- _WHAT IS BEING ASKED_:
Copy nothing but the lines below running from the line containing "(y0, .615)], 'x', .640, .008), 'basin_tile', counter)" through the line containing "(y0, .765)], 'x', .6505, .004), 'basin_tile', counter)", both end lines included.
===== GIVEN INFORMATION
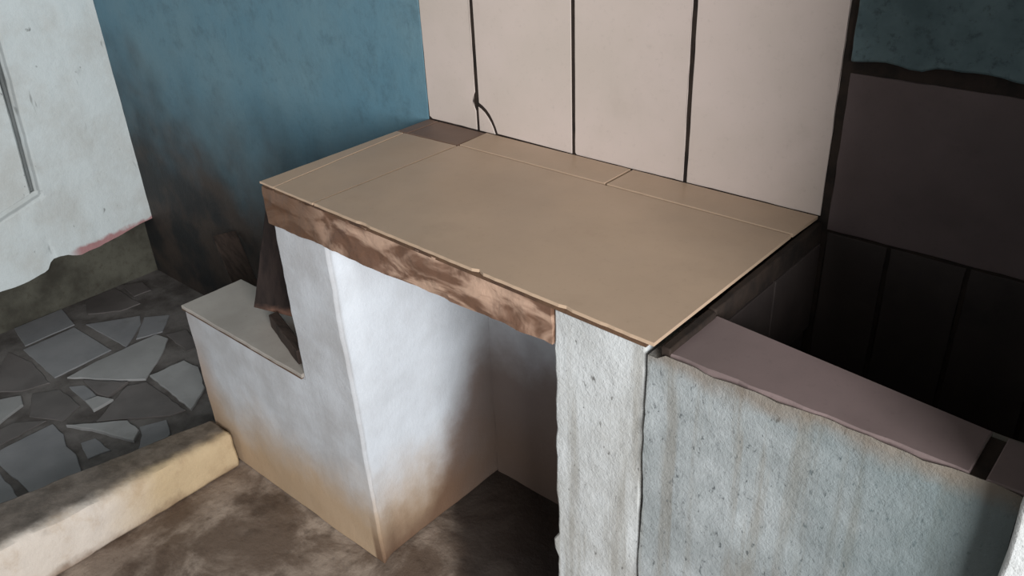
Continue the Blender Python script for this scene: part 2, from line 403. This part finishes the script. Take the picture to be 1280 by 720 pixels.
# kerb between the tile floor and the concrete floor
def kerb_edge(v):
    x, y, z = v.co
    t = max(0, min(1, -y / .5)); top = .092 + .040 * t
    if z > .03: v.co.z = z / .1 * top
    if x < -.54: v.co.x -= .075 * t * .8
    if z > .09 and x > -.50: v.co.x -= .006; v.co.z -= .005
    v.co += noise.noise_vector(v.co * 22) * .004
kerb = struct(link('trim_1', gridbox(-.585, -.492, -1.8, -.010, 0.0, .10, .016, .003, 5, kerb_edge), 'kerb', bevel=.006))
kerb['label'] = 'low plastered kerb with yellowed face and dark worn top'

# ------------------------------------------------------------------ broken tiles of the floor
FT = {
 'A': [(-1.61, -0.091), (-1.62, 0.059), (-1.464, 0.037), (-1.461, -0.113)],
 'B': [(-1.442, -0.125), (-1.445, 0.028), (-1.228, 0.038), (-1.218, -0.131)],
 'C': [(-1.435, 0.059), (-1.348, 0.19), (-1.299, 0.168), (-1.208, 0.074)],
 'D': [(-1.328, 0.193), (-1.276, 0.251), (-1.201, 0.185), (-1.227, 0.114)],
 'E': [(-1.189, -0.109), (-1.202, -0.02), (-1.2, 0.163), (-1.149, 0.174), (-1.075, 0.108), (-1.003, 0.025), (-1.057, -0.022), (-1.137, -0.074)],
 'F': [(-1.009, 0.04), (-1.0, 0.14), (-0.938, 0.148), (-0.836, 0.106), (-0.775, 0.029)],
 'G': [(-1.142, -0.125), (-1.116, -0.095), (-1.041, -0.097), (-1.04, -0.128)],
 'H': [(-1.035, -0.129), (-1.03, -0.098), (-0.981, -0.078), (-0.976, -0.135)],
 'I': [(-1.136, -0.088), (-1.028, -0.013), (-1.002, -0.081), (-1.041, -0.093), (-1.11, -0.091)],
 'J': [(-1.015, -0.022), (-0.99, 0.02), (-0.787, 0.02), (-0.799, -0.019), (-0.927, -0.152), (-0.974, -0.086)],
 'K': [(-0.969, -0.209), (-0.86, -0.1), (-0.799, -0.101), (-0.77, -0.13), (-0.819, -0.148), (-0.882, -0.169)],
 'L': [(-0.818, -0.092), (-0.79, -0.032), (-0.727, -0.057), (-0.706, -0.099), (-0.734, -0.14), (-0.782, -0.104)],
 'M': [(-0.875, -0.216), (-0.864, -0.184), (-0.788, -0.182), (-0.8, -0.233)],
 'N': [(-1.007, -0.403), (-1.006, -0.357), (-1.007, -0.227), (-0.941, -0.228), (-0.888, -0.245), (-0.838, -0.244), (-0.756, -0.267), (-0.769, -0.372), (-0.948, -0.379)],
 'O': [(-0.953, -0.423), (-0.921, -0.39), (-0.793, -0.398), (-0.783, -0.442), (-0.799, -0.487)],
 'P': [(-1.198, -0.334), (-1.23, -0.271), (-1.202, -0.227), (-1.156, -0.241), (-1.122, -0.313), (-1.117, -0.354)],
 'Q': [(-1.59, 0.254), (-1.553, 0.308), (-1.476, 0.297), (-1.482, 0.24)],
 'R': [(-1.306, -0.284), (-1.465, -0.159), (-1.354, -0.136), (-1.205, -0.15), (-1.227, -0.214)],
 'S': [(-1.19, -0.204), (-1.149, -0.145), (-1.029, -0.146), (-1.001, -0.205), (-1.093, -0.252)],
 'U': [(-1.583, 0.125), (-1.59, 0.23), (-1.421, 0.23), (-1.428, 0.166), (-1.493, 0.093)],
 'V': [(-1.178, 0.183), (-1.154, 0.237), (-1.038, 0.217), (-1.043, 0.172)],
 'W': [(-1.096, -0.353), (-1.098, -0.29), (-1.038, -0.231), (-1.029, -0.348)],
}
FM = dict(A='grey', B='grey', C='grey', D='grey', E='pale', F='pale', G='grey', H='pale', I='dark', J='dark', K='pale', L='grey', M='grey', N='grey', O='grey', P='pale', Q='dark', R='dark', S='dark', U='dark', V='dark', W='dark')
FH = dict(E=.010, F=.012, H=.014, K=.016, N=.010, P=.012, I=.013, J=.009, B=.009)
TL = dict(B='whole grey rectangular tile', E='long tile with a curved broken edge', F='pale tile broken to a fan shape', K='pale wedge shaped shard', N='largest grey tile with a jagged right side', J='dark slate coloured shard', I='dark brown curved shard', P='pale shard')
for k in FT:
    poly = [(max(x, -1.597), y) for x, y in FT[k]]
    if k == 'A': poly = [(-1.595, -.091), (-1.595, .056), (-1.464, .037), (-1.461, -.113)]
    o = link('floor_tile', prism(poly, 'z', .002, FH.get(k, .007) * .7, .0012, .0010 if k in 'ABCD' else .0022), 'floor_tile_' + FM[k], floor, ang=25)
    if k in TL: o['label'] = TL[k]

# ================================================================== COUNTER
counter = thing('masonry_counter', 'tan tiled masonry counter on white plastered legs, brown slab edge, low ledge at its left', 'counter', (.24, .19, 0))
def legshape(v):
    x, y, z = v.co
    if x > -.08 and y < .02: v.co.x += (.011 - .022 * z / .72) * (1)      # front corner leans
    v.co.x += .0015 * noise.noise(Vector((0, y * 5, z * 40)))
def axis(*stops):
    out = [stops[0]]
    for a, b in zip(stops, stops[1:]):
        n = max(1, round((b - a) / .018)); out += [a + (b - a) * i / n for i in range(1, n + 1)]
    return out
def voxels(xs, ys, zs, inside, amp, seed, edge):
    bm = bmesh.new(); V = {}
    def vert(k):
        if k not in V: V[k] = bm.verts.new((xs[k[0]], ys[k[1]], zs[k[2]]))
        return V[k]
    nx, ny, nz = len(xs) - 1, len(ys) - 1, len(zs) - 1
    full = lambda i, j, k: 0 <= i < nx and 0 <= j < ny and 0 <= k < nz and inside((xs[i] + xs[i + 1]) / 2, (ys[j] + ys[j + 1]) / 2, (zs[k] + zs[k + 1]) / 2)
    for i in range(nx):
        for j in range(ny):
            for k in range(nz):
                if not full(i, j, k): continue
                for c in range(3):
                    a, b = (c + 1) % 3, (c + 2) % 3
                    for s in (0, 1):
                        q = [i, j, k]; q[c] += 1 if s else -1
                        if full(*q): continue
                        f = []
                        for da, db in ((0, 0), (1, 0), (1, 1), (0, 1)):
                            p = [i, j, k]; p[a] += da; p[b] += db; p[c] += s; f.append(vert(tuple(p)))
                        bm.faces.new(f if s else f[::-1])
    for v in bm.verts:
        p = v.co.copy(); v.co += noise.noise_vector(p * 11 + Vector((seed, seed, 0))) * amp + noise.noise_vector(p * 45) * amp * .45
        edge(v)
    return bm
inside_leg = lambda x, y, z: x > -.156 or (y < .15 and z < .392)
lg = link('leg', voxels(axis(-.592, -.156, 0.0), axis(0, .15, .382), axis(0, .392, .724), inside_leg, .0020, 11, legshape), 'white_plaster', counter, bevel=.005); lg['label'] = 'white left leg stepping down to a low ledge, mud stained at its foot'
def piershape(v):
    x, y, z = v.co
    if x < .49:
        v.co.x += .0035 * noise.noise(Vector((0, y * 8, z * 38))) + .003 * noise.noise(Vector((3, y * 8, z * 11)))
        if abs(z - .378) < .012 and y < .02: v.co.x -= .006
    if y < .02: v.co.y -= .006 + .007 * (x - .48) / .14
pr = link('leg', gridbox(.4805, .6220, -.012, .3830, 0, .7885, .016, .0022, 12, piershape), 'pier_plaster', counter, bevel=.003); pr['label'] = 'streaked grey white right leg'
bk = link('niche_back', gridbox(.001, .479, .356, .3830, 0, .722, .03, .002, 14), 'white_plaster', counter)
# slab with a raw broken front
def slabshape(v):
    x, y, z = v.co
    if y < .03:
        n1 = noise.cell(Vector((x * 14 + 2, z * 18 + x * 6, 0)))
        r = abs(noise.noise(Vector((x * 16 - z * 12, z * 26, 1.3))))
        v.co.y += -.003 + .0055 * r + .0016 * noise.noise(Vector((x * 50, 0, z * 60))) + .0012 * n1
        v.co.y -= .013 * (x + .157) / .64
        if z < .73: v.co.z += .008 * (x + .157) / .64
        if z < .745: v.co.z += .0016 * noise.noise(Vector((x * 28, 4, 0))) + .0014 * noise.noise(Vector((x * 70, 4, 0)))
    if z < .75 and y > .03: v.co.z += .002 * noise.noise(Vector((x * 20, y * 20, 0)))
sl = link('slab', gridbox(-.157, .480, -.006, .385, .7215, .7905, .0075, .0006, 0, slabshape), 'slab', counter, ang=28); sl['label'] = 'rough brown broken slab edge'
# grout bed, its surface a little under the tile faces
gb = link('grout_bed', gridbox(-.154, .6245, -.006, .3860, .788, .7972, .03, .0002, 0, lambda v: setattr(v.co, 'y', v.co.y - .024 * (v.co.x + .157) / .79) if v.co.y < .01 else None), 'grout_dark', counter, smooth=False)
def edge_gr(v):
    if v.co.x > .645: v.co.x += .002 * noise.noise(Vector((0, v.co.y * 40, v.co.z * 30)))
be = link('mortar_edge', gridbox(.6400, .6510, .0790, .385, .62, .7950, .012, .0012, 0, edge_gr), 'mortar', counter, bevel=.002)
def ct(poly, mat, h=.8, jit=.0004, label=None):
    o = link('counter_tile', prism(poly, 'z', .7965, h - .7965, .0004, jit), mat, counter)
    if label: o['label'] = label
def front(x0, x1, n, chip=()):
    out = []
    for i in range(n + 1):
        x = x0 + (x1 - x0) * i / n
        y = -.010 - .024 * (x + .15) / .79 + .0010 * noise.noise(Vector((x * 60, 0, 0)))
        for c, d in chip:
            if abs(x - c) < .007: y += d
        out.append((x, y))
    return out
ct(front(-.0015, .6375, 60, ((.362, .0035), (.51, .003), (.12, .002))) + [(.6385, .3075), (.003, .3065)], 'counter_tile', .801, 0, 'large tan tile covering most of the top')
ct(front(-.112, -.0060, 10) + [(-.0025, .3065), (-.134, .300), (-.125, .15)], 'counter_tile', label='second tan tile at the left end')
ct(front(-.1555, -.1145, 4) + [(-.128, .15), (-.1372, .300), (-.1555, .300)], 'counter_tile', label='narrow strip cut to fit the left edge')
ct([(-.1555, .3035), (-.130, .3035), (-.130, .386), (-.1555, .386)], 'brown_tile', label='small brown filler piece')
ct([(-.127, .3035), (-.004, .3105), (-.004, .386), (-.127, .386)], 'brown_tile', label='dull brown tile in the rear left corner')
ct([(.0025, .3105), (.3215, .3120), (.3215, .3862), (-.001, .3862)], 'counter_tile', .8015)
ct([(.3265, .3120), (.639, .3110), (.6415, .3862), (.3265, .3862)], 'counter_tile', .8015)

link('side_wall', gridbox(.6240, .640, .0790, .385, .30, .787, .03, .0), 'mortar', counter)
for y0, y1 in ((.09, .232), (.237, .378)):
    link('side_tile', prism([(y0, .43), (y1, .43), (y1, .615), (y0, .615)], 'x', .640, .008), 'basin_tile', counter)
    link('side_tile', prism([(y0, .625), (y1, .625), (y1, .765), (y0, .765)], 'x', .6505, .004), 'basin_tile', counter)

# ================================================================== BENCH
bt = link('ledge_tile', prism([(-.596, -.003), (-.1575, -.003), (-.1575, .150), (-.594, .150)], 'z', .3925, .0075, .0012, .0008), 'bench_tile', counter); link('grout_bed', gridbox(-.5945, -.1585, -.0035, .148, .3895, .3927, .05, .0003), 'grout', counter, smooth=False); bt['label'] = 'pale grey tile on the low ledge'
def plank(name, p0, p1, width, thick, wdir, mat, label, cat='plank', endmat=None, group=None):
    """a board from p0 to p1, its width along wdir"""
    a = Vector(p0); b = Vector(p1); ax = (b - a).normalized(); wd = Vector(wdir); wd = (wd - ax * wd.dot(ax)).normalized(); td = ax.cross(wd)
    bm = bmesh.new(); n = 8; rings = []
    for i in range(n + 1):
        c = a + (b - a) * i / n; ring = []
        for s, t in ((-1, -1), (1, -1), (1, 1), (-1, 1)):
            q = c + wd * (s * width / 2) + td * (t * thick / 2); q += noise.noise_vector(q * 30) * .0018
            if i in (0, n): q += ax * noise.noise(q * 40) * .004
            ring.append(bm.verts.new(q))
        rings.append(ring)
    for i in range(n):
        for k in range(4): bm.faces.new((rings[i][k], rings[i][(k + 1) % 4], rings[i + 1][(k + 1) % 4], rings[i + 1][k]))
    f = bm.faces.new(rings[0]); bm.faces.new(rings[-1])
    if endmat: f.material_index = 1
    o = link(name, bm, [mat] + ([endmat] if endmat else []), None, ang=30, bevel=.0015)
    o['label'] = label; o['category'] = cat
    if group: o['group'] = group
    return o
plank('wooden_plank', (-.360, .098, .422), (-.252, .118, .705), .105, .022, (.8, .6, 0), 'wood_brown', 'brown board stood upright on the tiled ledge, leaning on the counter leg', endmat='wood_end')
plank('wooden_offcut', (-.345, .072, .419), (-.182, .022, .419), .032, .020, (0, 0, 1), 'wood_dark', 'short dark wood offcut lying on the ledge against the counter leg', 'offcut')
plank('wooden_plank', (-.612, .222, .035), (-1.010, .350, .318), .065, .020, (.35, 1, 0), 'wood_dark', 'dark sooty board behind the ledge leaning on the back wall')

# ================================================================== BASIN
basin = thing('masonry_basin', 'rough plastered masonry basin with mauve tile rim and dark tiled inside', 'basin', (.82, .19, 0))
def basinshape(v):
    x, y, z = v.co
    if y < .0:
        v.co.y += .0020 * noise.noise(Vector((x * 22, z * 22, 7))) + .0010 * noise.noise(Vector((x * 90, z * 90, 7)))
        if z > .772 and y < -.022 and x > .645: v.co.z += .0085 + .0035 * noise.noise(Vector((x * 35, 2, 0))) - .010 * max(0, noise.noise(Vector((x * 16 + 3, 8, 0))))
    if y > .06: v.co.y -= .034 * (x - .65) / .33
fw = link('front_wall', gridbox(.6275, 1.0105, -.030, .071, 0, .7795, .012, .0020, 21, basinshape), 'basin_plaster', basin, bevel=.003); fw['label'] = 'rough grey green plaster front, shade of the right wall painted in at the right'
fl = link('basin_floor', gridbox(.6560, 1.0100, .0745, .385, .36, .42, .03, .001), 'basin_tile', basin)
def rim(x0, x1, label):
    n = max(3, int((x1 - x0) / .012)); pts = []
    for i in range(n + 1):
        x = x0 + (x1 - x0) * i / n
        pts.append((x, -.026 - .004 * max(0, (x - .7)) + .0035 * noise.noise(Vector((x * 35, 9, 0))) + .0015 * noise.noise(Vector((x * 110, 9, 0)))))
    pts += [(x1, .079 - .034 * (x1 - .65) / .33), (x0, .079 - .034 * (x0 - .65) / .33)]
    o = link('rim_tile', prism(pts, 'z', .7815, .0075, .0014), 'mauve', basin); o['label'] = label
rim(.6535, .9655, 'long mauve rim tile')
rim(.9795, 1.0105, 'short mauve rim tile by the right wall')
gs = link('grout_bead', gridbox(.6425, .6555, -.027, .074, .783, .7960, .006, .0018, 31), 'mortar', basin, bevel=.002)
gj = link('grout_joint', gridbox(.9645, .9805, -.026, .044, .778, .7845, .008, .0008, 33), 'mortar', basin)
==========
- _RESPONSE TO THIS EXERCISE_:
    link('side_tile', prism([(y0, .43), (y1, .43), (y1, .615), (y0, .615)], 'x', .640, .008), 'basin_tile', counter)
    link('side_tile', prism([(y0, .625), (y1, .625), (y1, .765), (y0, .765)], 'x', .6505, .004), 'basin_tile', counter)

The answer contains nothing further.